What is needed: Your task is to print all of the material verbatim.

________________________

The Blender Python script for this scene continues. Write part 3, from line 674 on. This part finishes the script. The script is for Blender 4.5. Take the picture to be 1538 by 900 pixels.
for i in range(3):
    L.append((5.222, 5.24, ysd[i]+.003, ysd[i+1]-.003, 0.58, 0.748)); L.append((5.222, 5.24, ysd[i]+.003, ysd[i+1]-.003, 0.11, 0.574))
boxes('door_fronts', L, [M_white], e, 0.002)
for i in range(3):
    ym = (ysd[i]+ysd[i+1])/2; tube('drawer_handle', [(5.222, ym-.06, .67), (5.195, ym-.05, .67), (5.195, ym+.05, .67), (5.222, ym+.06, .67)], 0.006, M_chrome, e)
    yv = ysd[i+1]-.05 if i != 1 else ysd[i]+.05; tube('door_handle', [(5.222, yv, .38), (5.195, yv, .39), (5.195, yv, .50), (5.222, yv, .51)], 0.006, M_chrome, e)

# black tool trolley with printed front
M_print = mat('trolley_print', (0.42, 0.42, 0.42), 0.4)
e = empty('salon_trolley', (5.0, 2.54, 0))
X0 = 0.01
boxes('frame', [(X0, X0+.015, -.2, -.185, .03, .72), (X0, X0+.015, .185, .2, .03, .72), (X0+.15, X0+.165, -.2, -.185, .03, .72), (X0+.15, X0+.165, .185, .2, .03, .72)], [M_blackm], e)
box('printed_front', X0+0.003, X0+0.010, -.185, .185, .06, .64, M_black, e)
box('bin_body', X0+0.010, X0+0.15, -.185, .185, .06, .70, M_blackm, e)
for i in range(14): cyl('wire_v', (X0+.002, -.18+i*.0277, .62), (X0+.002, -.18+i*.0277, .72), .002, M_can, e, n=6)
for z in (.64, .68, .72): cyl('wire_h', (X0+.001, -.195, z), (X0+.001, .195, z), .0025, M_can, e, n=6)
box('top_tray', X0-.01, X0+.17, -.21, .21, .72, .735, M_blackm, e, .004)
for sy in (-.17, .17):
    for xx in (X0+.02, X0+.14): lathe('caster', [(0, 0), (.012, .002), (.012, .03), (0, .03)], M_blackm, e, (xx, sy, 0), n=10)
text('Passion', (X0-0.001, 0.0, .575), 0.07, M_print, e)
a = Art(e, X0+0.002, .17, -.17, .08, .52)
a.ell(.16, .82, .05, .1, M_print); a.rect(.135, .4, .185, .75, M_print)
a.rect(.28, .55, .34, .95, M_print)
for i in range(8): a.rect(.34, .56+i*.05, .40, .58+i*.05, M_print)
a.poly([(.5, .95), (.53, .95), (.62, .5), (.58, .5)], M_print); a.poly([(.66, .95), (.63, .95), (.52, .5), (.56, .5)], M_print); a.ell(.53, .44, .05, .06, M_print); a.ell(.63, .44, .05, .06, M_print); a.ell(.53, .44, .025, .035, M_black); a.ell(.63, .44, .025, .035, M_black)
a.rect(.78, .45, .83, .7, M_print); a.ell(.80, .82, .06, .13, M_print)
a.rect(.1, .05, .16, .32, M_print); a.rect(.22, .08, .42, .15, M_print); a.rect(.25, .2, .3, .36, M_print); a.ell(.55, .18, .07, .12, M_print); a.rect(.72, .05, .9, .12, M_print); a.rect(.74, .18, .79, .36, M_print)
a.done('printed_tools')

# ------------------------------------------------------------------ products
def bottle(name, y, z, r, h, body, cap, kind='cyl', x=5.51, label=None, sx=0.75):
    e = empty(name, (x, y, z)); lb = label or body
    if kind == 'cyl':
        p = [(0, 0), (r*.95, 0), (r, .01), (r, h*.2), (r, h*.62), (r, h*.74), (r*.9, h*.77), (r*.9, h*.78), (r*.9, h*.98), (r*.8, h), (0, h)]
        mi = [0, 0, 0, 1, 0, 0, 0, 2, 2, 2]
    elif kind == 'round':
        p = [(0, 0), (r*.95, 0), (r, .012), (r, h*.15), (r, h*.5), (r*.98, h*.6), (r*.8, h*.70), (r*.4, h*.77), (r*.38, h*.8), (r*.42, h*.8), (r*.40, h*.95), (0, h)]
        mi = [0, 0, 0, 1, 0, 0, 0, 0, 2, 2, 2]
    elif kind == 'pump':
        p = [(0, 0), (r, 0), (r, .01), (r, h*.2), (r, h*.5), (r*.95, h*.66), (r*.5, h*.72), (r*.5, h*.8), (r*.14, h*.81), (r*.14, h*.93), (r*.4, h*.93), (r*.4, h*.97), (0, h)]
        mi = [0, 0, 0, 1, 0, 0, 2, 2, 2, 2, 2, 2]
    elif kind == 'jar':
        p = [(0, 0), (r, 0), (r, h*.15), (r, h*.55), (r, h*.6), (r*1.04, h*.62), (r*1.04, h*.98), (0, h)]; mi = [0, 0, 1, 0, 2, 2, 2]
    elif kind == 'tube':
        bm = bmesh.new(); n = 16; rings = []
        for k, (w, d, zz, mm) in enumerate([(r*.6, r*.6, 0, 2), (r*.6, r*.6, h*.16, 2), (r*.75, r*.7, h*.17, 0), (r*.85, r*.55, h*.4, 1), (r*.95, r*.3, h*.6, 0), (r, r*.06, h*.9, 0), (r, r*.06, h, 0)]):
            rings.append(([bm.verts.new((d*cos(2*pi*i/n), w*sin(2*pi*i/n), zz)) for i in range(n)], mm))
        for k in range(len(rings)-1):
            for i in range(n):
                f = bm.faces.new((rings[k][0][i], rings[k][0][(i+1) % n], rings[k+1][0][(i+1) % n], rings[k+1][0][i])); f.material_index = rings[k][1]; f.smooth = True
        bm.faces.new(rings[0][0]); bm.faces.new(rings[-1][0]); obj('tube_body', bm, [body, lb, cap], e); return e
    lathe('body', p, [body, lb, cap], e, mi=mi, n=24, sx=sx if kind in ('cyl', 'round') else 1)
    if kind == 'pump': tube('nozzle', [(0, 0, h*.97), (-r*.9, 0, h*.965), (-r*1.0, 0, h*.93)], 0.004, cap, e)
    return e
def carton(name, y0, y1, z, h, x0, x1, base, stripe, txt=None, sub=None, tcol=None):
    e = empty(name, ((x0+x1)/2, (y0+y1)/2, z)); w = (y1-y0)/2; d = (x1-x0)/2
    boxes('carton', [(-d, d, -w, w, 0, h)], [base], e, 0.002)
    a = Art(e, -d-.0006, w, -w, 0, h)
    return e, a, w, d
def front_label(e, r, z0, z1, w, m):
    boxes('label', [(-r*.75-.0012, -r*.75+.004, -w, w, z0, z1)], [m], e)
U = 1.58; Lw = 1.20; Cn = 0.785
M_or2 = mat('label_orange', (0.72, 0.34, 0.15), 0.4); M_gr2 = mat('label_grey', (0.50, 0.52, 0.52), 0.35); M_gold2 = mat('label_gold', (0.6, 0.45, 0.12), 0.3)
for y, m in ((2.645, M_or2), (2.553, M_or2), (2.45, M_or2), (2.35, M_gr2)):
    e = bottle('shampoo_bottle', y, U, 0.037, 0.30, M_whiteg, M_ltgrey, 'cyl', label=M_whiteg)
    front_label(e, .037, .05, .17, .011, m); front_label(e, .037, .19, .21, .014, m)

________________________

Problem solution:
The Blender Python script for this scene continues. Write part 3, from line 674 on. This part finishes the script. The script is for Blender 4.5. Take the picture to be 1538 by 900 pixels.
for i in range(3):
    L.append((5.222, 5.24, ysd[i]+.003, ysd[i+1]-.003, 0.58, 0.748)); L.append((5.222, 5.24, ysd[i]+.003, ysd[i+1]-.003, 0.11, 0.574))
boxes('door_fronts', L, [M_white], e, 0.002)
for i in range(3):
    ym = (ysd[i]+ysd[i+1])/2; tube('drawer_handle', [(5.222, ym-.06, .67), (5.195, ym-.05, .67), (5.195, ym+.05, .67), (5.222, ym+.06, .67)], 0.006, M_chrome, e)
    yv = ysd[i+1]-.05 if i != 1 else ysd[i]+.05; tube('door_handle', [(5.222, yv, .38), (5.195, yv, .39), (5.195, yv, .50), (5.222, yv, .51)], 0.006, M_chrome, e)

# black tool trolley with printed front
M_print = mat('trolley_print', (0.42, 0.42, 0.42), 0.4)
e = empty('salon_trolley', (5.0, 2.54, 0))
X0 = 0.01
boxes('frame', [(X0, X0+.015, -.2, -.185, .03, .72), (X0, X0+.015, .185, .2, .03, .72), (X0+.15, X0+.165, -.2, -.185, .03, .72), (X0+.15, X0+.165, .185, .2, .03, .72)], [M_blackm], e)
box('printed_front', X0+0.003, X0+0.010, -.185, .185, .06, .64, M_black, e)
box('bin_body', X0+0.010, X0+0.15, -.185, .185, .06, .70, M_blackm, e)
for i in range(14): cyl('wire_v', (X0+.002, -.18+i*.0277, .62), (X0+.002, -.18+i*.0277, .72), .002, M_can, e, n=6)
for z in (.64, .68, .72): cyl('wire_h', (X0+.001, -.195, z), (X0+.001, .195, z), .0025, M_can, e, n=6)
box('top_tray', X0-.01, X0+.17, -.21, .21, .72, .735, M_blackm, e, .004)
for sy in (-.17, .17):
    for xx in (X0+.02, X0+.14): lathe('caster', [(0, 0), (.012, .002), (.012, .03), (0, .03)], M_blackm, e, (xx, sy, 0), n=10)
text('Passion', (X0-0.001, 0.0, .575), 0.07, M_print, e)
a = Art(e, X0+0.002, .17, -.17, .08, .52)
a.ell(.16, .82, .05, .1, M_print); a.rect(.135, .4, .185, .75, M_print)
a.rect(.28, .55, .34, .95, M_print)
for i in range(8): a.rect(.34, .56+i*.05, .40, .58+i*.05, M_print)
a.poly([(.5, .95), (.53, .95), (.62, .5), (.58, .5)], M_print); a.poly([(.66, .95), (.63, .95), (.52, .5), (.56, .5)], M_print); a.ell(.53, .44, .05, .06, M_print); a.ell(.63, .44, .05, .06, M_print); a.ell(.53, .44, .025, .035, M_black); a.ell(.63, .44, .025, .035, M_black)
a.rect(.78, .45, .83, .7, M_print); a.ell(.80, .82, .06, .13, M_print)
a.rect(.1, .05, .16, .32, M_print); a.rect(.22, .08, .42, .15, M_print); a.rect(.25, .2, .3, .36, M_print); a.ell(.55, .18, .07, .12, M_print); a.rect(.72, .05, .9, .12, M_print); a.rect(.74, .18, .79, .36, M_print)
a.done('printed_tools')

# ------------------------------------------------------------------ products
def bottle(name, y, z, r, h, body, cap, kind='cyl', x=5.51, label=None, sx=0.75):
    e = empty(name, (x, y, z)); lb = label or body
    if kind == 'cyl':
        p = [(0, 0), (r*.95, 0), (r, .01), (r, h*.2), (r, h*.62), (r, h*.74), (r*.9, h*.77), (r*.9, h*.78), (r*.9, h*.98), (r*.8, h), (0, h)]
        mi = [0, 0, 0, 1, 0, 0, 0, 2, 2, 2]
    elif kind == 'round':
        p = [(0, 0), (r*.95, 0), (r, .012), (r, h*.15), (r, h*.5), (r*.98, h*.6), (r*.8, h*.70), (r*.4, h*.77), (r*.38, h*.8), (r*.42, h*.8), (r*.40, h*.95), (0, h)]
        mi = [0, 0, 0, 1, 0, 0, 0, 0, 2, 2, 2]
    elif kind == 'pump':
        p = [(0, 0), (r, 0), (r, .01), (r, h*.2), (r, h*.5), (r*.95, h*.66), (r*.5, h*.72), (r*.5, h*.8), (r*.14, h*.81), (r*.14, h*.93), (r*.4, h*.93), (r*.4, h*.97), (0, h)]
        mi = [0, 0, 0, 1, 0, 0, 2, 2, 2, 2, 2, 2]
    elif kind == 'jar':
        p = [(0, 0), (r, 0), (r, h*.15), (r, h*.55), (r, h*.6), (r*1.04, h*.62), (r*1.04, h*.98), (0, h)]; mi = [0, 0, 1, 0, 2, 2, 2]
    elif kind == 'tube':
        bm = bmesh.new(); n = 16; rings = []
        for k, (w, d, zz, mm) in enumerate([(r*.6, r*.6, 0, 2), (r*.6, r*.6, h*.16, 2), (r*.75, r*.7, h*.17, 0), (r*.85, r*.55, h*.4, 1), (r*.95, r*.3, h*.6, 0), (r, r*.06, h*.9, 0), (r, r*.06, h, 0)]):
            rings.append(([bm.verts.new((d*cos(2*pi*i/n), w*sin(2*pi*i/n), zz)) for i in range(n)], mm))
        for k in range(len(rings)-1):
            for i in range(n):
                f = bm.faces.new((rings[k][0][i], rings[k][0][(i+1) % n], rings[k+1][0][(i+1) % n], rings[k+1][0][i])); f.material_index = rings[k][1]; f.smooth = True
        bm.faces.new(rings[0][0]); bm.faces.new(rings[-1][0]); obj('tube_body', bm, [body, lb, cap], e); return e
    lathe('body', p, [body, lb, cap], e, mi=mi, n=24, sx=sx if kind in ('cyl', 'round') else 1)
    if kind == 'pump': tube('nozzle', [(0, 0, h*.97), (-r*.9, 0, h*.965), (-r*1.0, 0, h*.93)], 0.004, cap, e)
    return e
def carton(name, y0, y1, z, h, x0, x1, base, stripe, txt=None, sub=None, tcol=None):
    e = empty(name, ((x0+x1)/2, (y0+y1)/2, z)); w = (y1-y0)/2; d = (x1-x0)/2
    boxes('carton', [(-d, d, -w, w, 0, h)], [base], e, 0.002)
    a = Art(e, -d-.0006, w, -w, 0, h)
    return e, a, w, d
def front_label(e, r, z0, z1, w, m):
    boxes('label', [(-r*.75-.0012, -r*.75+.004, -w, w, z0, z1)], [m], e)
U = 1.58; Lw = 1.20; Cn = 0.785
M_or2 = mat('label_orange', (0.72, 0.34, 0.15), 0.4); M_gr2 = mat('label_grey', (0.50, 0.52, 0.52), 0.35); M_gold2 = mat('label_gold', (0.6, 0.45, 0.12), 0.3)
for y, m in ((2.645, M_or2), (2.553, M_or2), (2.45, M_or2), (2.35, M_gr2)):
    e = bottle('shampoo_bottle', y, U, 0.037, 0.30, M_whiteg, M_ltgrey, 'cyl', label=M_whiteg)
    front_label(e, .037, .05, .17, .011, m); front_label(e, .037, .19, .21, .014, m)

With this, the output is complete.